> Task description: Reproduce the material below line by line, beginning with its first line and ending with the line that contains "return n.outputs[2]"; leave out pictures.

> Data supplied:
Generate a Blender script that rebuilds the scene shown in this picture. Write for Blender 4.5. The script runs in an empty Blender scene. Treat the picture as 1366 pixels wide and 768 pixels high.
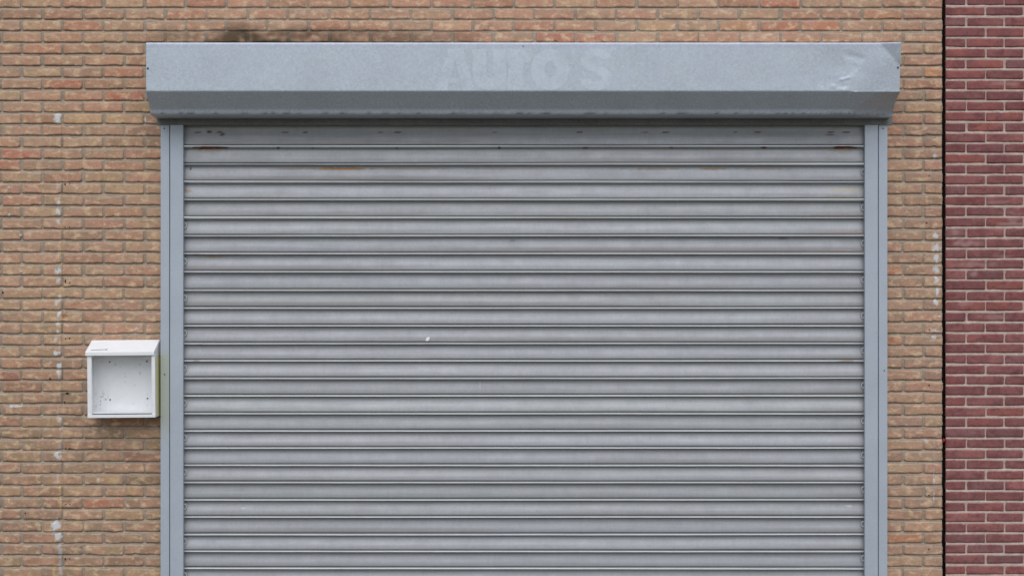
import bpy, math, random
from mathutils import noise, Vector

R = math.radians
rng = random.Random(7)
SC = bpy.context.scene
COL = SC.collection

# ------------------------------------------------------------------ measures
L = 7.8                    # camera to wall face
S = 5.505 / 1366           # metres per photograph pixel on the wall face
CZ = 1.85                  # camera height


def X(px, d=0.0):
    return (px - 683) * S * (L - d) / L


def Z(py, d=0.0):
    return CZ + (384 - py) * S * (L - d) / L


def lin(c):
    return tuple((v / 255 / 12.92) if v / 255 <= .04045 else ((v / 255 + .055) / 1.055) ** 2.4 for v in c[:3])


def n3(x, y, z):
    return noise.noise(Vector((x, y, z)))


def sstep(a, b, x):
    t = max(0.0, min(1.0, (x - a) / (b - a)))
    return t * t * (3 - 2 * t)


# ------------------------------------------------------------------ materials
def nt(name):
    m = bpy.data.materials.new(name)
    m.use_nodes = True
    t = m.node_tree
    return m, t, t.nodes, t.links, t.nodes['Principled BSDF']


def mixrgb(t, mode, fac, a, b):
    n = t.nodes.new('ShaderNodeMix')
    n.data_type = 'RGBA'
    n.blend_type = mode
    for sock, v in ((n.inputs[0], fac), (n.inputs[6], a), (n.inputs[7], b)):
        if isinstance(v, bpy.types.NodeSocket):
            t.links.new(v, sock)
        elif isinstance(v, (int, float)):
            sock.default_value = v
        else:
            sock.default_value = tuple(v[:3]) + (1,)
    return n.outputs[2]


def noise_tex(t, scale, detail=3, rough=.55, stretch=(1, 1, 1)):
    co = t.nodes.new('ShaderNodeTexCoord')
    mp = t.nodes.new('ShaderNodeMapping')
    mp.inputs['Scale'].default_value = stretch
    t.links.new(co.outputs['Object'], mp.inputs['Vector'])
    n = t.nodes.new('ShaderNodeTexNoise')
    n.inputs['Scale'].default_value = scale
    n.inputs['Detail'].default_value = detail
    n.inputs['Roughness'].default_value = rough
    t.links.new(mp.outputs['Vector'], n.inputs['Vector'])
    return n.outputs['Fac']


def ramp(t, src, a, b, va, vb):
    n = t.nodes.new('ShaderNodeMapRange')
    n.inputs['From Min'].default_value = a
    n.inputs['From Max'].default_value = b
    n.inputs['To Min'].default_value = va
    n.inputs['To Max'].default_value = vb
    t.links.new(src, n.inputs['Value'])
    return n.outputs['Result']


def grey(t, v):
    n = t.nodes.new('ShaderNodeCombineColor')
    for i in range(3):
        t.links.new(v, n.inputs[i])
    return n.outputs['Color']


def bump(t, bs, src, strength, dist):
    n = t.nodes.new('ShaderNodeBump')
    n.inputs['Strength'].default_value = strength
    n.inputs['Distance'].default_value = dist
    t.links.new(src, n.inputs['Height'])
    t.links.new(n.outputs['Normal'], bs.inputs['Normal'])


def attr(t, name):
    n = t.nodes.new('ShaderNodeAttribute')
    n.attribute_name = name
    return n


def masonry_material(name, light, dark, blotch=.35, bump_d=.002, warm=None):
    """colour per brick from the mesh, mottled by noise, then stains from the mesh"""
    m, t, N, K, b = nt(name)
    c = attr(t, 'col').outputs['Color']
    if warm:
        nh = noise_tex(t, 9, 4, .6, (1, 1, 2))
        c = mixrgb(t, 'MIX', ramp(t, nh, .5, .64, 0, .5), c, tuple(v * k for v, k in zip(dark, (1.25, 1.35, 1.45))))
        n0 = noise_tex(t, 11, 3, .6, (1, 1.1, 1.4))
        c = mixrgb(t, 'MIX', ramp(t, n0, .46, .60, 0, .65), c, warm)
    n1 = noise_tex(t, 19, 5, .62, (1, 1, 1.7))
    c = mixrgb(t, 'MIX', ramp(t, n1, .50, .63, 0, blotch), c, light)
    n2 = noise_tex(t, 27, 5, .65, (1, 1, 1.3))
    c = mixrgb(t, 'MIX', ramp(t, n2, .52, .68, 0, .40), c, dark)
    n4 = noise_tex(t, 70, 4, .7)
    c = mixrgb(t, 'MULTIPLY', 1.0, c, grey(t, ramp(t, n4, .3, .7, .88, 1.12)))
    n3_ = noise_tex(t, 190, 2, .6)
    c = mixrgb(t, 'MULTIPLY', 1.0, c, grey(t, ramp(t, n3_, .2, .8, .82, 1.18)))
    st = attr(t, 'stain')
    c = mixrgb(t, 'MIX', st.outputs['Alpha'], c, st.outputs['Color'])
    K.new(c, b.inputs['Base Color'])
    b.inputs['Roughness'].default_value = .92
    b.inputs['Specular IOR Level'].default_value = .2
    bump(t, b, noise_tex(t, 120, 5, .7), .55, bump_d)
    return m


M = {}
M['tan_brick'] = masonry_material('tan_brick', lin((226, 196, 160)), lin((150, 122, 98)), .66, .002, lin((196, 152, 128)))
M['tan_mortar'] = masonry_material('tan_mortar', lin((180, 168, 152)), lin((126, 112, 98)), .4, .003)
M['red_brick'] = masonry_material('red_brick', lin((150, 108, 106)), lin((92, 54, 56)), .35, .002, lin((128, 80, 82)))
M['red_mortar'] = masonry_material('red_mortar', lin((208, 192, 182)), lin((146, 118, 110)), .5)


def metal_material(name, base, metallic, rough, grain, cloud, use_attr=False, streak=0.0, spec=.5, lilac=.22):
    m, t, N, K, b = nt(name)
    c = lin(base)
    if use_attr:
        a = attr(t, 'col')
        c = mixrgb(t, 'MULTIPLY', 1.0, c, a.outputs['Color'])
    f = noise_tex(t, 210, 1, .5)
    c = mixrgb(t, 'MULTIPLY', 1.0, c, grey(t, ramp(t, f, .25, .75, 1 - grain, 1 + grain)))
    f2 = noise_tex(t, 85, 3, .6)
    c = mixrgb(t, 'MULTIPLY', 1.0, c, grey(t, ramp(t, f2, .3, .7, 1 - grain, 1 + grain)))
    g = noise_tex(t, 5, 4, .6)
    c = mixrgb(t, 'MULTIPLY', 1.0, c, grey(t, ramp(t, g, .3, .7, 1 - cloud, 1 + cloud)))
    g2 = noise_tex(t, 9, 3, .6)
    c = mixrgb(t, 'MIX', ramp(t, g2, .42, .7, 0, lilac), c, tuple(v * k for v, k in zip(lin(base), (.98, .95, 1.05))))
    if streak:
        s = noise_tex(t, 62, 5, .7, (.03, 1, 1.0))
        c = mixrgb(t, 'MULTIPLY', 1.0, c, grey(t, ramp(t, s, .3, .72, 1 - streak, 1 + streak * .7)))
        s2 = noise_tex(t, 70, 4, .75, (.6, 1, .10))
        c = mixrgb(t, 'MULTIPLY', 1.0, c, grey(t, ramp(t, s2, .3, .7, 1 - streak * .45, 1 + streak * .45)))
    if use_attr:
        st = attr(t, 'stain')
        c = mixrgb(t, 'MIX', st.outputs['Alpha'], c, st.outputs['Color'])
    K.new(c, b.inputs['Base Color'])
    b.inputs['Metallic'].default_value = metallic
    b.inputs['Specular IOR Level'].default_value = spec
    K.new(ramp(t, noise_tex(t, 14, 4, .6), .3, .7, rough - .06, rough + .1), b.inputs['Roughness'])
    bump(t, b, noise_tex(t, 60, 4, .6), .12, .001)
    return m


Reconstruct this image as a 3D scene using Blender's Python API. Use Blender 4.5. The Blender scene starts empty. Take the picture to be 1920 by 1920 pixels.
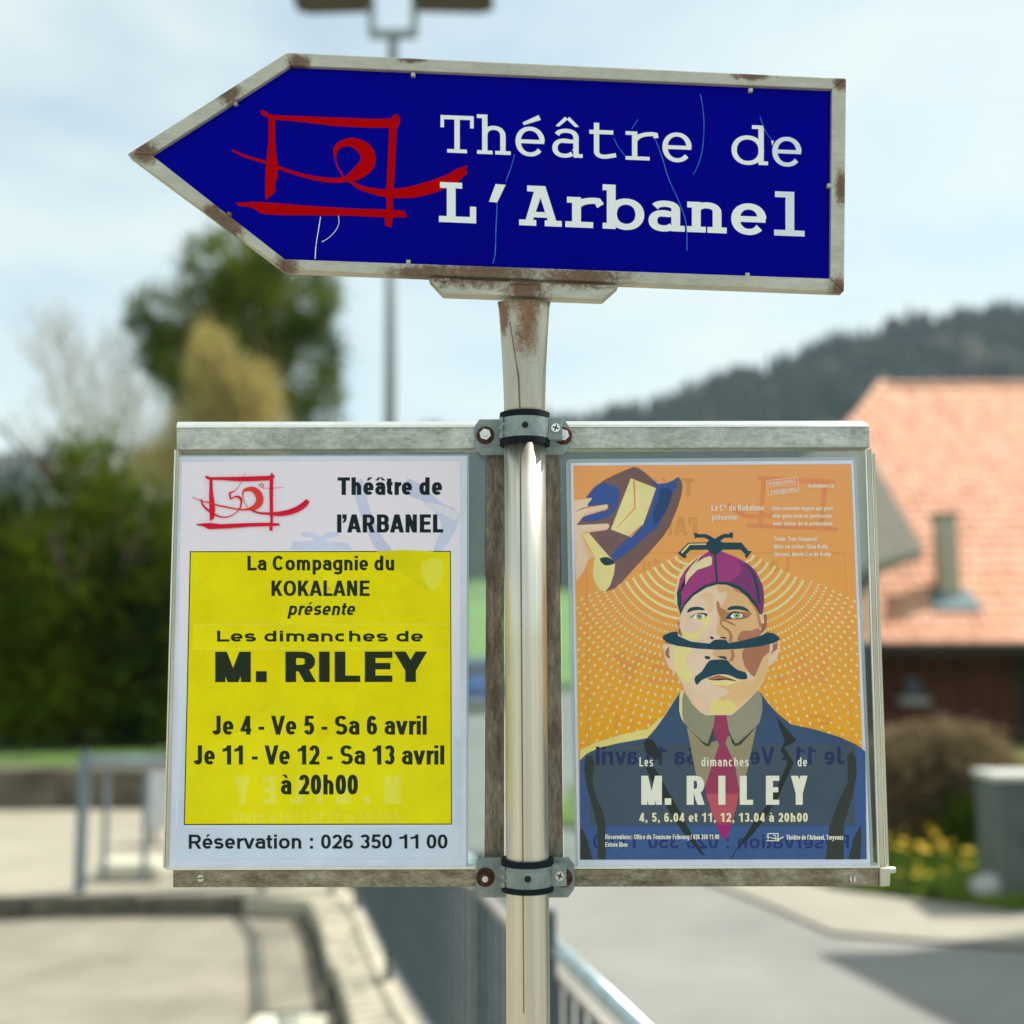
import bpy, bmesh, math, random
from mathutils import Vector, Matrix, noise
from mathutils.geometry import tessellate_polygon
random.seed(7)
S = bpy.context.scene
COL = S.collection
R = math.radians

# ------------------------------------------------------------------ camera
F = 2080.0                      # focal length in pixels of the 1920 px frame
PITCH = math.atan(237 / F)
ROLL = 0.0045
CAM = Vector((0, 0, 2.0))
_f = Vector((0, math.cos(PITCH), math.sin(PITCH)))
_u0 = Vector((0, -math.sin(PITCH), math.cos(PITCH)))
_r0 = Vector((1, 0, 0))
_r = _r0 * math.cos(ROLL) - _u0 * math.sin(ROLL)
_u = _u0 * math.cos(ROLL) + _r0 * math.sin(ROLL)
cd = bpy.data.cameras.new('camera')
cam = bpy.data.objects.new('camera', cd)
COL.objects.link(cam)
M = Matrix((_r, _u, -_f)).transposed().to_4x4()
M.translation = CAM
cam.matrix_world = M
cd.sensor_width = 36
cd.lens = 36 * F / 1920
cd.clip_start = 0.05
cd.clip_end = 5000
cd.dof.use_dof = True
cd.dof.focus_distance = 1.16
cd.dof.aperture_fstop = 2.3
cd.dof.aperture_blades = 0
S.camera = cam

# ------------------------------------------------------------------ world, sun, exposure
SUN = Vector((0.50, 0.175, 0.80)).normalized()
w = bpy.data.worlds.new('World')
S.world = w
w.use_nodes = True
wn, wl = w.node_tree.nodes, w.node_tree.links
bg = wn['Background']
bg.inputs[1].default_value = 0.125
sky = wn.new('ShaderNodeTexSky')
sky.sky_type = 'NISHITA'
sky.sun_disc = False
sky.sun_elevation = math.asin(SUN.z)
sky.sun_rotation = math.atan2(SUN.x, SUN.y)
sky.air_density = 1.0
sky.dust_density = 1.2
sky.ozone_density = 0.25
tc = wn.new('ShaderNodeTexCoord')
mp = wn.new('ShaderNodeMapping')
mp.inputs['Scale'].default_value = (1.0, 1.0, 2.6)
mp.inputs['Rotation'].default_value = (0.1, 0.25, 0.4)
nz = wn.new('ShaderNodeTexNoise')
nz.inputs['Scale'].default_value = 2.6
nz.inputs['Detail'].default_value = 6
nz.inputs['Roughness'].default_value = 0.52
nz.inputs['Distortion'].default_value = 0.35
cr = wn.new('ShaderNodeValToRGB')
cr.color_ramp.elements[0].position = 0.38
cr.color_ramp.elements[0].color = (.42, .42, .42, 1)
cr.color_ramp.elements[1].position = 0.66
cr.color_ramp.elements[1].color = (.93, .93, .93, 1)
mx = wn.new('ShaderNodeMix')
mx.data_type = 'RGBA'
mx.inputs[7].default_value = (4.45, 5.05, 4.80, 1)
wl.new(tc.outputs['Generated'], mp.inputs[0])
wl.new(mp.outputs[0], nz.inputs['Vector'])
wl.new(nz.outputs['Fac'], cr.inputs[0])
wl.new(cr.outputs[0], mx.inputs[0])
tn = wn.new('ShaderNodeMix'); tn.data_type = 'RGBA'; tn.blend_type = 'MULTIPLY'; tn.inputs[0].default_value = 1
tn.inputs[7].default_value = (.93, 1.0, .93, 1)
wl.new(sky.outputs[0], tn.inputs[6]); wl.new(tn.outputs[2], mx.inputs[6])
wl.new(mx.outputs[2], bg.inputs[0])

sd = bpy.data.lights.new('sun', 'SUN')
sd.energy = 3.5
sd.angle = R(0.8)
sd.color = (1, .95, .86)
so = bpy.data.objects.new('sun', sd)
COL.objects.link(so)
so.rotation_euler = SUN.to_track_quat('Z', 'Y').to_euler()

S.view_settings.view_transform = 'Standard'
S.view_settings.look = 'None'
S.view_settings.exposure = 0.72
S.view_settings.gamma = 1
S.view_settings.use_curve_mapping = False

# ------------------------------------------------------------------ helpers
def ray(px, py):
    return (_f * F + _r * (px - 960) - _u * (py - 960))
def at(px, py, Y):                       # point on the upright plane y = Y
    d = ray(px, py)
    return CAM + d * (Y / d.y)
def gr(px, py, z=0.0):                   # point on a level plane
    d = ray(px, py)
    return CAM + d * ((z - CAM.z) / d.z)

def tag(o, label=None, cat=None, group=None, kind=None):
    if label: o['label'] = label
    if cat: o['category'] = cat
    if group: o['group'] = group
    if kind: o['kind'] = kind
    return o
def link(o, parent=None):
    COL.objects.link(o)
    if parent: o.parent = parent
    return o
def empty(name, loc, rz=0):
    o = bpy.data.objects.new(name, None)
    o.location = loc
    o.rotation_euler = (0, 0, rz)
    o.empty_display_size = .1
    return link(o)
def wm(o):
    l = Matrix.Translation(o.location) @ o.rotation_euler.to_matrix().to_4x4()
    return wm(o.parent) @ o.matrix_parent_inverse @ l if o.parent else l
def place(o, parent):
    """parent o but keep its mesh in world coordinates"""
    if parent:
        o.parent = parent
        o.matrix_parent_inverse = wm(parent).inverted()
def me(name, vs, fs, mats, parent=None, smooth=False, mi=None):
    d = bpy.data.meshes.new(name)
    d.from_pydata([tuple(v) for v in vs], [], fs)
    for m in (mats if isinstance(mats, (list, tuple)) else [mats]):
        d.materials.append(m)
    if mi: d.polygons.foreach_set('material_index', mi)
    if smooth: d.polygons.foreach_set('use_smooth', [True] * len(d.polygons))
    d.update()
    o = bpy.data.objects.new(name, d)
    COL.objects.link(o)
    place(o, parent)
    return o
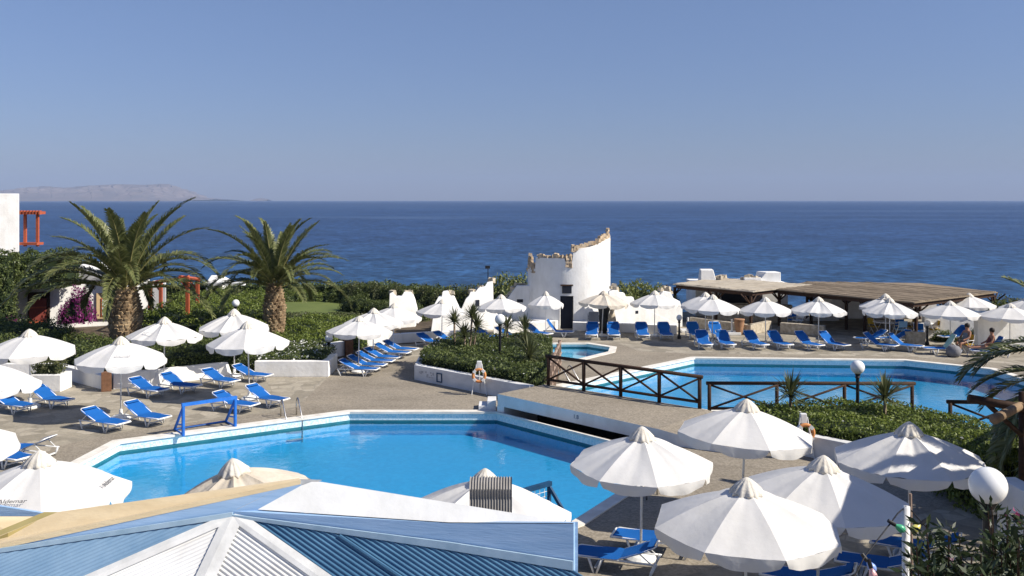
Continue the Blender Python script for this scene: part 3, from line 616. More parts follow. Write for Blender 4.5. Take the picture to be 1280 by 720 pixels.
# ------------------------------------------------------------------ cafe: two pergolas, bar building, walls
def pergola(name, corners, z, label, mat, posts, th=.09):
    root = empty(name, (corners[0][0], corners[0][1], 0), 0, label, 'pergola')
    poly = ccw(corners); mb = MB(); n = len(poly)
    # matting laid as many narrow strips so that its edge is ragged
    mb.prism(poly, z, z + th * .5); par(mb.build('roof_mat', M[mat]), root)
    rr = random.Random(len(label)); sm = MB()
    e = max(range(n), key=lambda i: (poly[(i + 1) % n] - poly[i]).length); A, B = poly[e], poly[(e + 1) % n]; u = (B - A).normalized(); v = Vector((-u.y, u.x))
    L = (B - A).length
    cen = sum(poly, Vector((0, 0))) / n
    for k in range(int(44)):
        t = (k + .5) / 44; q = A + u * (L * t)
        d = 0
        while d < 20 and inside(q + v * (d + .3), poly): d += .3
        if d > .6:
            h = rr.uniform(.012, .04); sm.box((*(q + v * d * .5), z + th * .5 + h / 2 + .002), (L / 44 * rr.uniform(.7, 1.0), d - .15, h), math.atan2(u.y, u.x))
    par(sm.build('reed_bundle', M[mat]), root)
    for i in range(n):
        a, b = poly[i], poly[(i + 1) % n]; d = (b - a).normalized(); nn = Vector((-d.y, d.x)) * .12
        par(MB().prism([a + nn + d * .15, b + nn - d * .15, b + nn * 2 - d * .15, a + nn * 2 + d * .15], z - .20, z - .004).build('edge_beam', M['wood_dark']), root)
    for q in posts:
        p = MB().box((q[0], q[1], z / 2 - .1), (.12, .12, z - .2), .7)
        for s in ((.7, .7), (-.7, -.7), (.7, -.7), (-.7, .7)): p.tube([(q[0], q[1], z - .65), (q[0] + s[0] * .6, q[1] + s[1] * .6, z - .12)], .04, 5)
        par(p.build('post', M['wood_dark']), root)
    return root
def inside(p, poly):
    n = len(poly); return all((poly[(i + 1) % n] - poly[i]).cross(p - poly[i]) > 0 for i in range(n)) if hasattr(Vector((0, 0)), 'cross') else True
PZ = 2.0
pc1 = [G(841, 357, PZ)[:2], G(941, 366.5, PZ)[:2], G(1016, 358, PZ)[:2], G(900, 349.5, PZ)[:2]]
pergola('reed_pergola', pc1, PZ, 'pale reed-roofed pergola with two white chimney blocks behind it', 'reed', [G(843.5, 399)[:2], G(938.5, 415)[:2], G(974, 408)[:2], G(895, 408)[:2], G(1009, 400)[:2]])
pc2 = [G(968, 363, PZ)[:2], G(1143, 379.5, PZ)[:2], G(1247, 366.5, PZ)[:2], G(1150, 355, PZ)[:2], G(1007, 353.5, PZ)[:2]]
pergola('reed_pergola', pc2, PZ - .03, 'wide brown reed-roofed pergola over the cafe tables', 'reed_brown', [G(1014, 408)[:2], G(1058, 413)[:2], G(1081, 417)[:2], G(1145, 429)[:2], G(1242, 411)[:2], G(1181, 420)[:2], G(1150, 400)[:2]])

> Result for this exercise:
Generate a Blender script that rebuilds the scene shown in this picture. Write for Blender 4.5. The script runs in an empty Blender scene. Treat the picture as 1366 pixels wide and 768 pixels high.
import bpy, math, random
from mathutils import noise, Vector

R = math.radians
rng = random.Random(7)
SC = bpy.context.scene
COL = SC.collection

# ------------------------------------------------------------------ measures
L = 7.8                    # camera to wall face
S = 5.505 / 1366           # metres per photograph pixel on the wall face
CZ = 1.85                  # camera height


def X(px, d=0.0):
    return (px - 683) * S * (L - d) / L


def Z(py, d=0.0):
    return CZ + (384 - py) * S * (L - d) / L


def lin(c):
    return tuple((v / 255 / 12.92) if v / 255 <= .04045 else ((v / 255 + .055) / 1.055) ** 2.4 for v in c[:3])


def n3(x, y, z):
    return noise.noise(Vector((x, y, z)))


def sstep(a, b, x):
    t = max(0.0, min(1.0, (x - a) / (b - a)))
    return t * t * (3 - 2 * t)


# ------------------------------------------------------------------ materials
def nt(name):
    m = bpy.data.materials.new(name)
    m.use_nodes = True
    t = m.node_tree
    return m, t, t.nodes, t.links, t.nodes['Principled BSDF']


def mixrgb(t, mode, fac, a, b):
    n = t.nodes.new('ShaderNodeMix')
    n.data_type = 'RGBA'
    n.blend_type = mode
    for sock, v in ((n.inputs[0], fac), (n.inputs[6], a), (n.inputs[7], b)):
        if isinstance(v, bpy.types.NodeSocket):
            t.links.new(v, sock)
        elif isinstance(v, (int, float)):
            sock.default_value = v
        else:
            sock.default_value = tuple(v[:3]) + (1,)
    return n.outputs[2]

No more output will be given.